-- Available data --
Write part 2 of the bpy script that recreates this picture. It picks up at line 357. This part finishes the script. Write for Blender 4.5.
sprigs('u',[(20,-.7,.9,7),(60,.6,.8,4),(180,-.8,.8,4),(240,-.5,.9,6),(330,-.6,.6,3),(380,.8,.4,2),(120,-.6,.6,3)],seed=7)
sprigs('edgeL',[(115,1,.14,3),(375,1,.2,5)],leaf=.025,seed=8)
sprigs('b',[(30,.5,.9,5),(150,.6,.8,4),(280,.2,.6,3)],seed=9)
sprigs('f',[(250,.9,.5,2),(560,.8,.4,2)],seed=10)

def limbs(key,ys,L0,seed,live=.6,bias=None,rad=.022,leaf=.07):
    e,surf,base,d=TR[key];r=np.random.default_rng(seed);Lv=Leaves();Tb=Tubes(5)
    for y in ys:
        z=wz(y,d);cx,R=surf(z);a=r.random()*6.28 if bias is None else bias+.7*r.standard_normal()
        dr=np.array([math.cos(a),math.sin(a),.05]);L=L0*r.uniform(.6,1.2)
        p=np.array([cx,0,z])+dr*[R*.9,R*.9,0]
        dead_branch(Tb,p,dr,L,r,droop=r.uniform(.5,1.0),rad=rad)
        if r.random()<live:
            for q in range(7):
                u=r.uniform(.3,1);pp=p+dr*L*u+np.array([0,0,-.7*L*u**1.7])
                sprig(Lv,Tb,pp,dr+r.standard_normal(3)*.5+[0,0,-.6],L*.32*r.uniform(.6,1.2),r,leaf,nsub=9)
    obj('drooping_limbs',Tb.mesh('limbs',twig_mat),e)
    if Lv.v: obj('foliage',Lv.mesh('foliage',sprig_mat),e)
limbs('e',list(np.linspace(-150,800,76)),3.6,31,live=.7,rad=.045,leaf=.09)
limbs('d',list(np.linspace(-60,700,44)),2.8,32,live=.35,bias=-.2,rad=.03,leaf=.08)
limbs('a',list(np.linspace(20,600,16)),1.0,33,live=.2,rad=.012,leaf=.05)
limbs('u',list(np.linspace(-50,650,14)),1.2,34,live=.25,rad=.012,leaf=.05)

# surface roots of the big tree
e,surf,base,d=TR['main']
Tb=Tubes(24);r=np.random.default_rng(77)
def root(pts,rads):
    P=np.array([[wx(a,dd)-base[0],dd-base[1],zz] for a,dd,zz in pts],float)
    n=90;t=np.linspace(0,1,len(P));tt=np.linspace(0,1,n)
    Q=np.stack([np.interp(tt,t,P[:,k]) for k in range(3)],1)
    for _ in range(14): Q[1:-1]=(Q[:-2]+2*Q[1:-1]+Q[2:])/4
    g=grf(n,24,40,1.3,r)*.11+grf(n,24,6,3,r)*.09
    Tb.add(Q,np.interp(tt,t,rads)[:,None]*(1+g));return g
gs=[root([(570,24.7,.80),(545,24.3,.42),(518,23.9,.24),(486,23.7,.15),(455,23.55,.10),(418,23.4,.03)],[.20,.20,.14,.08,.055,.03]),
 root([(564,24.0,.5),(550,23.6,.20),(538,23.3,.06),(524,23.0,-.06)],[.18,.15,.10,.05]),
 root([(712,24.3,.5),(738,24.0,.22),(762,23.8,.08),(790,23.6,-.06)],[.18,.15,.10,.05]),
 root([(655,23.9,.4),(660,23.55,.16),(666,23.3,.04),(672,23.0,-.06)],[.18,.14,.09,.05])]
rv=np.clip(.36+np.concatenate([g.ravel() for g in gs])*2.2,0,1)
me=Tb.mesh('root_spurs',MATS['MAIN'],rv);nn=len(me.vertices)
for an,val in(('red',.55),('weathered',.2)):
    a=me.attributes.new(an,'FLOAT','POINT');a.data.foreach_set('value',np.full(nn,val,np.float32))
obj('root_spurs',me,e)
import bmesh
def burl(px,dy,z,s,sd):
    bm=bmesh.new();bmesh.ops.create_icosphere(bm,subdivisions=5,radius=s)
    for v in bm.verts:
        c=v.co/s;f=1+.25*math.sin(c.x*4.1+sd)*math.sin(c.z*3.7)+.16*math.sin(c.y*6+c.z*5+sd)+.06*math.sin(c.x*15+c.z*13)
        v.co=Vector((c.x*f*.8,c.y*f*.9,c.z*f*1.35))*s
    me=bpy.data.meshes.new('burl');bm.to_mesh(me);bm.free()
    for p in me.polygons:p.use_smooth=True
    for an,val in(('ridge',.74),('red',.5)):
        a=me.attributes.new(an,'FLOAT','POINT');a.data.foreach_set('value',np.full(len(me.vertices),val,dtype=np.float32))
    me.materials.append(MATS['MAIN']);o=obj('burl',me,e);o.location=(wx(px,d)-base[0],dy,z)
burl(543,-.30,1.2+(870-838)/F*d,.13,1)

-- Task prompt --
Please output the complete data exactly.

-- Worked answer --
Write part 2 of the bpy script that recreates this picture. It picks up at line 357. This part finishes the script. Write for Blender 4.5.
sprigs('u',[(20,-.7,.9,7),(60,.6,.8,4),(180,-.8,.8,4),(240,-.5,.9,6),(330,-.6,.6,3),(380,.8,.4,2),(120,-.6,.6,3)],seed=7)
sprigs('edgeL',[(115,1,.14,3),(375,1,.2,5)],leaf=.025,seed=8)
sprigs('b',[(30,.5,.9,5),(150,.6,.8,4),(280,.2,.6,3)],seed=9)
sprigs('f',[(250,.9,.5,2),(560,.8,.4,2)],seed=10)

def limbs(key,ys,L0,seed,live=.6,bias=None,rad=.022,leaf=.07):
    e,surf,base,d=TR[key];r=np.random.default_rng(seed);Lv=Leaves();Tb=Tubes(5)
    for y in ys:
        z=wz(y,d);cx,R=surf(z);a=r.random()*6.28 if bias is None else bias+.7*r.standard_normal()
        dr=np.array([math.cos(a),math.sin(a),.05]);L=L0*r.uniform(.6,1.2)
        p=np.array([cx,0,z])+dr*[R*.9,R*.9,0]
        dead_branch(Tb,p,dr,L,r,droop=r.uniform(.5,1.0),rad=rad)
        if r.random()<live:
            for q in range(7):
                u=r.uniform(.3,1);pp=p+dr*L*u+np.array([0,0,-.7*L*u**1.7])
                sprig(Lv,Tb,pp,dr+r.standard_normal(3)*.5+[0,0,-.6],L*.32*r.uniform(.6,1.2),r,leaf,nsub=9)
    obj('drooping_limbs',Tb.mesh('limbs',twig_mat),e)
    if Lv.v: obj('foliage',Lv.mesh('foliage',sprig_mat),e)
limbs('e',list(np.linspace(-150,800,76)),3.6,31,live=.7,rad=.045,leaf=.09)
limbs('d',list(np.linspace(-60,700,44)),2.8,32,live=.35,bias=-.2,rad=.03,leaf=.08)
limbs('a',list(np.linspace(20,600,16)),1.0,33,live=.2,rad=.012,leaf=.05)
limbs('u',list(np.linspace(-50,650,14)),1.2,34,live=.25,rad=.012,leaf=.05)

# surface roots of the big tree
e,surf,base,d=TR['main']
Tb=Tubes(24);r=np.random.default_rng(77)
def root(pts,rads):
    P=np.array([[wx(a,dd)-base[0],dd-base[1],zz] for a,dd,zz in pts],float)
    n=90;t=np.linspace(0,1,len(P));tt=np.linspace(0,1,n)
    Q=np.stack([np.interp(tt,t,P[:,k]) for k in range(3)],1)
    for _ in range(14): Q[1:-1]=(Q[:-2]+2*Q[1:-1]+Q[2:])/4
    g=grf(n,24,40,1.3,r)*.11+grf(n,24,6,3,r)*.09
    Tb.add(Q,np.interp(tt,t,rads)[:,None]*(1+g));return g
gs=[root([(570,24.7,.80),(545,24.3,.42),(518,23.9,.24),(486,23.7,.15),(455,23.55,.10),(418,23.4,.03)],[.20,.20,.14,.08,.055,.03]),
 root([(564,24.0,.5),(550,23.6,.20),(538,23.3,.06),(524,23.0,-.06)],[.18,.15,.10,.05]),
 root([(712,24.3,.5),(738,24.0,.22),(762,23.8,.08),(790,23.6,-.06)],[.18,.15,.10,.05]),
 root([(655,23.9,.4),(660,23.55,.16),(666,23.3,.04),(672,23.0,-.06)],[.18,.14,.09,.05])]
rv=np.clip(.36+np.concatenate([g.ravel() for g in gs])*2.2,0,1)
me=Tb.mesh('root_spurs',MATS['MAIN'],rv);nn=len(me.vertices)
for an,val in(('red',.55),('weathered',.2)):
    a=me.attributes.new(an,'FLOAT','POINT');a.data.foreach_set('value',np.full(nn,val,np.float32))
obj('root_spurs',me,e)
import bmesh
def burl(px,dy,z,s,sd):
    bm=bmesh.new();bmesh.ops.create_icosphere(bm,subdivisions=5,radius=s)
    for v in bm.verts:
        c=v.co/s;f=1+.25*math.sin(c.x*4.1+sd)*math.sin(c.z*3.7)+.16*math.sin(c.y*6+c.z*5+sd)+.06*math.sin(c.x*15+c.z*13)
        v.co=Vector((c.x*f*.8,c.y*f*.9,c.z*f*1.35))*s
    me=bpy.data.meshes.new('burl');bm.to_mesh(me);bm.free()
    for p in me.polygons:p.use_smooth=True
    for an,val in(('ridge',.74),('red',.5)):
        a=me.attributes.new(an,'FLOAT','POINT');a.data.foreach_set('value',np.full(len(me.vertices),val,dtype=np.float32))
    me.materials.append(MATS['MAIN']);o=obj('burl',me,e);o.location=(wx(px,d)-base[0],dy,z)
burl(543,-.30,1.2+(870-838)/F*d,.13,1)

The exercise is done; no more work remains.